OneCoin lawyer on trial for role in 'crypto-scam'
- Published
The trial of a US lawyer accused of laundering some of the proceeds from the OneCoin cryptocurrency "scam" has begun in New York.
Mark Scott is accused of routing approximately $400m (£310m) out of the US while trying to conceal the true ownership and source of the funds.
Some is alleged to have ended up in Bank of Ireland accounts.
Prosecutors claim he also spent some of the fraud's proceeds on a yacht, three homes and a Ferrari car.
They add that while the accused had earned hundreds of thousands of dollars a year in his role as a partner at a top-ranked law firm, this was "a fraction of the money he was paid to launder OneCoin fraud scheme proceeds".
A recent filing by his lawyers indicate that they expect the government will prove that money that originated, external with OneCoin was indeed invested in funds controlled by the defendant.
But they point to the fact that Mr Scott previously, external told the FBI that that he had asked a colleague to look into rumours that OneCoin might be a "pyramid scheme" before getting involved, and had been reassured "there was nothing illegal going on".
"The central issue at trial will be whether or not Mr Scott knew OneCoin was operating a criminal scheme," they add.
Mr Scott faces one charge of conspiracy to commit money laundering and another to commit bank fraud.
He has pleaded not guilty.
The judge in the case has said it is likely to last between two to three weeks.
US-based investors claiming to have been defrauded by the scheme are also attempting to sue Mr Scott for recompense in a related case.
'Get rich'
In total, investigators believe as much as £4bn sterling has been raised globally via what is said to have amounted to a Ponzi scheme, with investors based in Uganda, China and the UK, among other countries.
"OneCoin used the success story of Bitcoin to induce victims to invest under the guise that they, too, could get rich through their investments," New York state attorneys say in one filing.
"This was, of course, completely false because the price of OneCoin was a fiction and not based on supply and demand."
Among the evidence the prosecutors intend to present is testimony from one investor who they say wired thousands of dollars for a OneCoin package to a German entity, which in turn sent millions of euros directly to the defendant's investment funds.
Others involved in OneCoin are also facing prosecution.
The man alleged to be one of the scheme's leaders, Konstantin Ignatov, was arrested at Los Angeles International Airport in March.
And one of its co-founders, Sebastian Greenwood, was extradited from Thailand to the US following an operation involving the FBI in November 2018.
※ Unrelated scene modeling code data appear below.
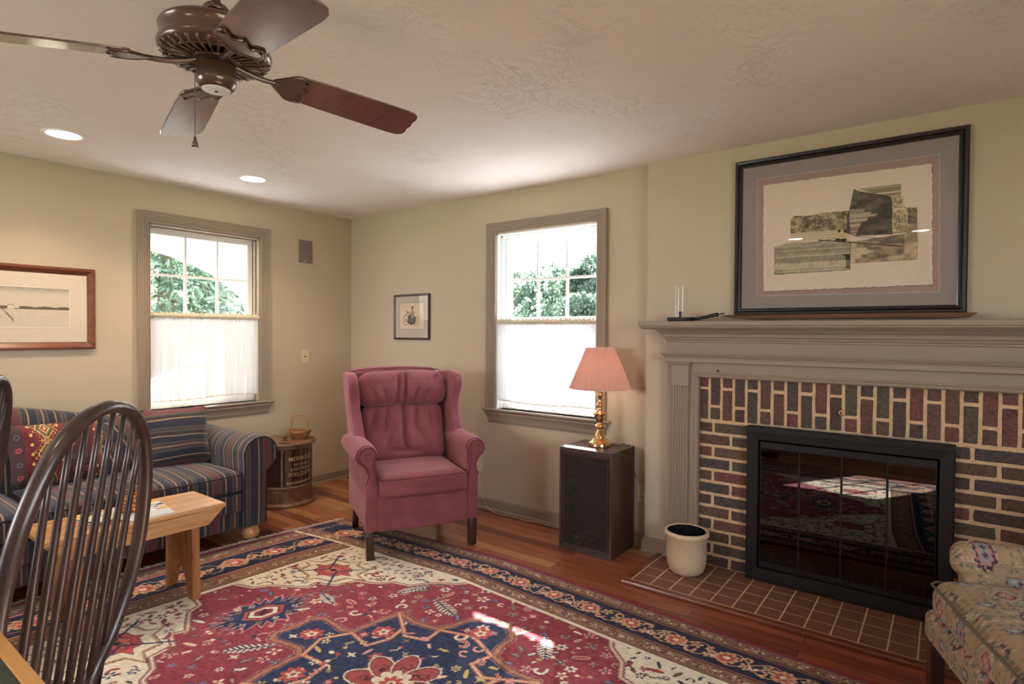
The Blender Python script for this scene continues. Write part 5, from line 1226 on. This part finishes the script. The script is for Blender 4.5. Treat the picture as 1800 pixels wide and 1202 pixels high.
w2 = copy_tree(w1); w2.location = (1.44, -3.0, 0); w2.rotation_euler = (0, 0, 1.08); w2['label'] = 'dark hoop-back chair cut off by the left edge of the photo'
tb = thing('dining_table', 'table corner with golden wood rim and green slate top', 'table', (2.5, -3.7, 0))
tx0, tx1, ty0, ty1, tz = 1.75, 3.46, -4.2, -3.203, .79
mk('wood_rim', [box(tx0, tx1, ty1-.026, ty1, tz-.035, tz), box(tx0, tx1, ty0, ty0+.026, tz-.035, tz), box(tx0, tx0+.026, ty0+.026, ty1-.026, tz-.035, tz), box(tx1-.026, tx1, ty0+.026, ty1-.026, tz-.035, tz)], 'maple', tb, bevel=.003)
mk('slate_top', [box(tx0+.026, tx1-.026, ty0+.026, ty1-.026, tz-.03, tz-.001)], 'slate', tb)
mk('pedestal', [lathe([(.12, .05), (.06, .10), (.05, .3), (.075, .45), (.05, .6), (.09, .745), (0, .745)], 28, (2.6, -3.7, 0))], 'windsor', tb, smooth=True)
mk('foot', [xf(rbox((.9, .09, .05), .02, 2, 2), (2.6, -3.7, .026)), xf(rbox((.09, .7, .05), .02, 2, 2), (2.6, -3.7, .026))], 'windsor', tb)

# ------------------------------------------------------------------ ceiling fan
fz = 2.125; fan = thing('ceiling_fan', 'brown four-blade ceiling fan with slotted motor housing and pull chain', 'ceiling fan', (2.924, -2.708, fz))
def FM(name, parts, mat='bronze', parent=fan, **kw): kw.setdefault('smooth', True); return mk(name, parts, mat, parent, world=False, **kw)
FM('canopy', [lathe([(0, H-fz), (.065, H-fz), (.066, H-fz-.02), (.05, H-fz-.05), (.018, H-fz-.07), (0, H-fz-.07)], 32)])
FM('downrod', [lathe([(.0115, .07), (.0115, H-fz-.06)], 16, cap=False), lathe([(.034, .128), (.036, .134), (.030, .144), (.016, .152), (.012, .16)], 24, cap=False)])
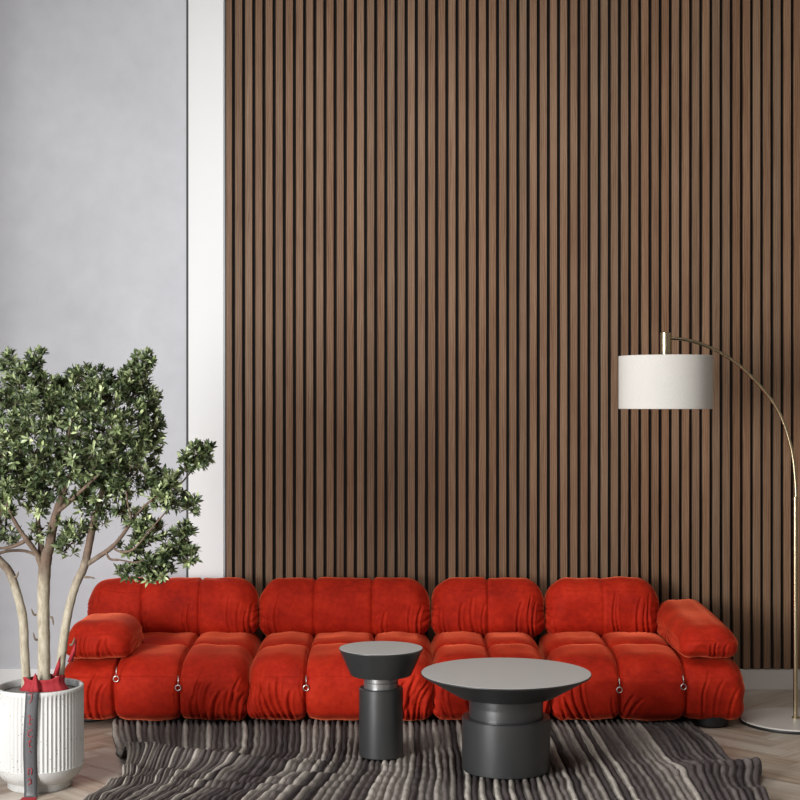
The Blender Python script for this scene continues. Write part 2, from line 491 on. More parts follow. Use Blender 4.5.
    for i in range(nu-1):
        side.append((idx[i, 0], idx[i+1, 0], idx[i+1, 0]+n, idx[i, 0]+n))
        side.append((idx[i, -1], idx[i, -1]+n, idx[i+1, -1]+n, idx[i+1, -1]))
    tone = rnd.rand(NR)
    for r in range(NR):                      # alternate light and dark yarns with irregular runs
        tone[r] = np.clip((.66 if r % 2 == 0 else .30)+rnd.uniform(-.42, .42), 0, 1)
    tv = tone[ribi].reshape(-1)
    tvb = np.full(n, .12)
    F_ = np.concatenate([q[:, ::-1], q2[:, ::-1], np.array(side)])
    return mesh_obj('striped_rug', np.concatenate([top, bb]), F_, rugmat, None, True,
                    attrs={'tone': ('POINT', np.concatenate([tv, tvb]))})
rug = build_rug()
tag(rug, 'grey striped rug of thick ribbed rolls, rumpled at its left side, under the tables', 'rug')

# ------------------------------------------------------------------ sofa
def cushion(name, x0, x1, y0, y1, z0, z1, r, mat, parent, gx=(), gy=(), gz=(), creases=(), puff=.0, sp=(.0055,.011,.0055),
            gdep=.042, gwid=.030, side_gather=0.0, taper=None, seed=0, tilt=0.0, shape=2.0, rbot=1.0):
    hx, hy, hz = (x1-x0)/2, (y1-y0)/2, (z1-z0)/2
    cx, cy, cz = (x0+x1)/2, (y0+y1)/2, (z0+z1)/2
    nx, ny, nz = [max(6, int(2*h/s)) for h, s in zip((hx, hy, hz), sp)]
    ax = np.linspace(-hx, hx, nx+1); ay = np.linspace(-hy, hy, ny+1); az = np.linspace(-hz, hz, nz+1)
    I = -np.ones((nx+1, ny+1, nz+1), dtype=np.int64)
    surf = np.zeros_like(I, dtype=bool)
    surf[0] = surf[-1] = True; surf[:, 0] = surf[:, -1] = True; surf[:, :, 0] = surf[:, :, -1] = True
    ii = np.argwhere(surf); I[surf] = np.arange(len(ii))
    p = np.stack([ax[ii[:, 0]], ay[ii[:, 1]], az[ii[:, 2]]], -1)
    h = np.array([hx, hy, hz]); rr = np.minimum(np.array(r if hasattr(r, '__len__') else (r, r, r)), h*.98)
    kk = np.clip(.5-p[:, 2]/(1.2*hz), 0, 1)[:, None]; kk = kk*kk*(3-2*kk)
    rr = rr[None]*(1-kk)+rr[None]*rbot*kk
    q = np.clip(p, -(h-rr), h-rr)
    e = (p-q)/rr
    ln = (np.abs(e)**shape).sum(-1)**(1/shape)
    # spread the projection evenly: use tan-warped cube to sphere mapping
    e2 = np.tan(e*PI/4)
    nn = e2/np.linalg.norm(e2, axis=-1, keepdims=True)
    pos = q+nn*rr
    nrm = nn/rr; nrm /= np.linalg.norm(nrm, axis=-1, keepdims=True)
    disp = np.zeros(len(p))
    # puffed faces between seams
    u, v_, w_ = pos[:, 0]/hx, pos[:, 1]/hy, pos[:, 2]/hz
    disp += puff*(1-np.clip(u, -1, 1)**4)*np.where(abs(nrm[:, 2]) > .5, (1-np.clip(v_, -1, 1)**2), (1-np.clip(w_, -1, 1)**2))
    for g in gx:
        gpos, gd = (g if isinstance(g, tuple) else (g, 1.0))
        dx = np.abs(pos[:, 0]-(gpos-cx))
        disp -= gd*gdep*(.55*np.exp(-dx/gwid)+.50*np.exp(-(dx/.0065)**2))
    for g, gd in gy:
        dy = np.abs(pos[:, 1]-(g-cy))
        disp -= np.clip(nrm[:, 2], 0, 1)**.5*gd*(.7*np.exp(-dy/.035)+.3*np.exp(-(dy/.009)**2))
    for g, gd in gz:
        dz = np.abs(pos[:, 2]-(g-cz))
        disp -= gd*np.exp(-(dz/.012)**2)
    front = np.clip(-nrm[:, 1]*1.6, 0, 1)
    for (ax_, az_, bx_, bz_, dep, wid) in creases:
        a = np.array([ax_-cx, az_-cz]); b = np.array([bx_-cx, bz_-cz]); ab = b-a
        pp = pos[:, (0, 2)]-a
        t = np.clip((pp@ab)/(ab@ab), 0, 1)
        # a gentle bow
        nb = np.array([-ab[1], ab[0]])*.08
        dist = np.linalg.norm(pp-t[:, None]*ab-np.sin(t*PI)[:, None]*nb, axis=-1)
        prof = np.exp(-(dist/wid)**2)-.45*np.exp(-((dist-wid*2.1)/wid)**2)
        disp -= dep*front*prof*(1-t)**.45*np.minimum(1, (t*12+.4))
    rs = np.random.RandomState(seed)
    if side_gather:
        # gathers that fan from the piped ends of the cushion
        for s_ in (-1, 1):
            ang = np.arctan2(pos[:, 2], -pos[:, 1])
            fall = np.exp(-(hx-s_*pos[:, 0]).clip(0)/.035)
            disp += side_gather*fall*(np.sin(ang*17+s_)+.5*np.sin(ang*31+s_*2))*np.clip(-pos[:, 2]/hz*.7+.5, 0.1, 1)
    ph = rs.rand(6)*6
    disp += .0022*np.sin(pos[:, 0]*23+ph[0]+2*np.sin(pos[:, 2]*11))*np.sin(pos[:, 2]*27+ph[1])+.0016*np.sin(pos[:, 0]*47+pos[:, 2]*31+ph[2])
    disp += .0028*np.sin(pos[:, 0]*13+ph[3])*np.sin(pos[:, 1]*15+ph[4])
    pos = pos+nrm*disp[:, None]
    if taper is not None: pos = taper(pos, h)
    if tilt:
        c_, s_ = math.cos(tilt), math.sin(tilt)
        y, z = pos[:, 1].copy(), pos[:, 2].copy()
        pos[:, 1] = y*c_-z*s_; pos[:, 2] = y*s_+z*c_
    pos += np.array([cx, cy, cz])
    fs = []
    def quads(A, flip):
        a = np.stack([A[:-1, :-1], A[1:, :-1], A[1:, 1:], A[:-1, 1:]], -1).reshape(-1, 4)
        fs.append(a[:, ::-1] if flip else a)
    quads(I[:, :, 0], True); quads(I[:, :, -1], False)
    quads(I[:, 0, :], False); quads(I[:, -1, :], True)
    quads(I[0], True); quads(I[-1], False)
    return mesh_obj(name, pos, np.concatenate(fs), mat, parent, True)

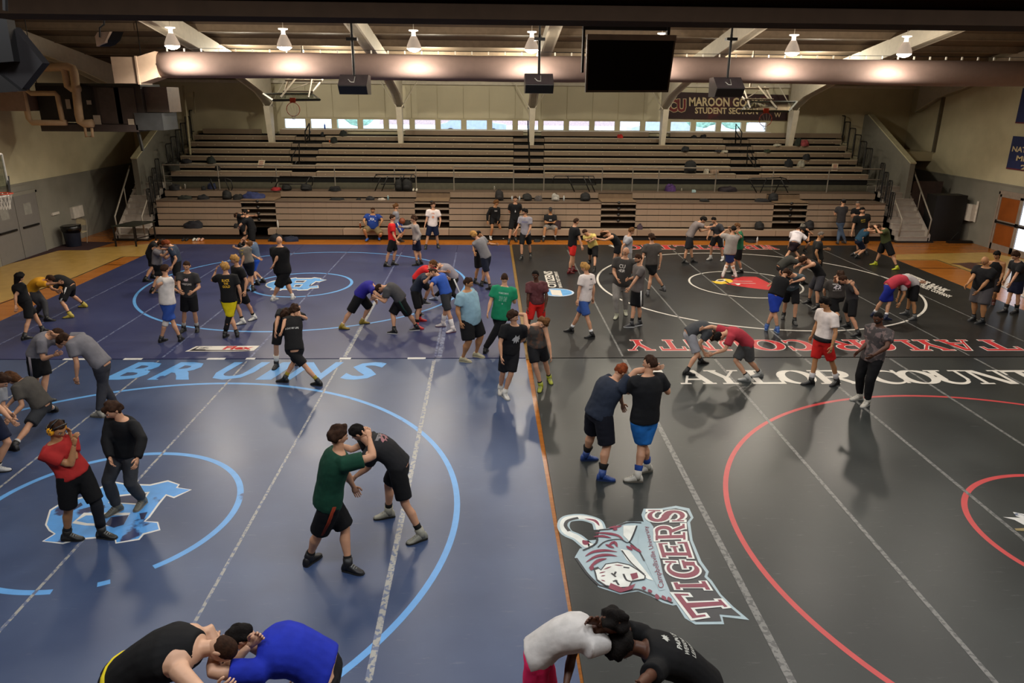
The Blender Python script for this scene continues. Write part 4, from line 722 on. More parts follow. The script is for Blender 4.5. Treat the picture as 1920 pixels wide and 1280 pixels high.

However, the Bulgarian-based organisation behind OneCoin Ltd continues to operate and denies all wrongdoing.
"OneCoin verifiably fulfils all criteria of the definition of a cryptocurrency," it said in a recent statement given to The Missing Cryptoqueen, a BBC podcast.
It added: "Our partners, our customers and our lawyers are fighting successfully proceedings against OneCoin. We are sure that the vision of a new system on the basis of a financial revolution will be established."
The BBC podcast has been documenting the search for Dr Ruja Ignatova, another of the co-founders and the original public face of OneCoin.
The ex-McKinsey consultant had appeared at numerous events and on social media to promote the scheme.
But she disappeared from view around October 2017 and there has not been a confirmed sighting since.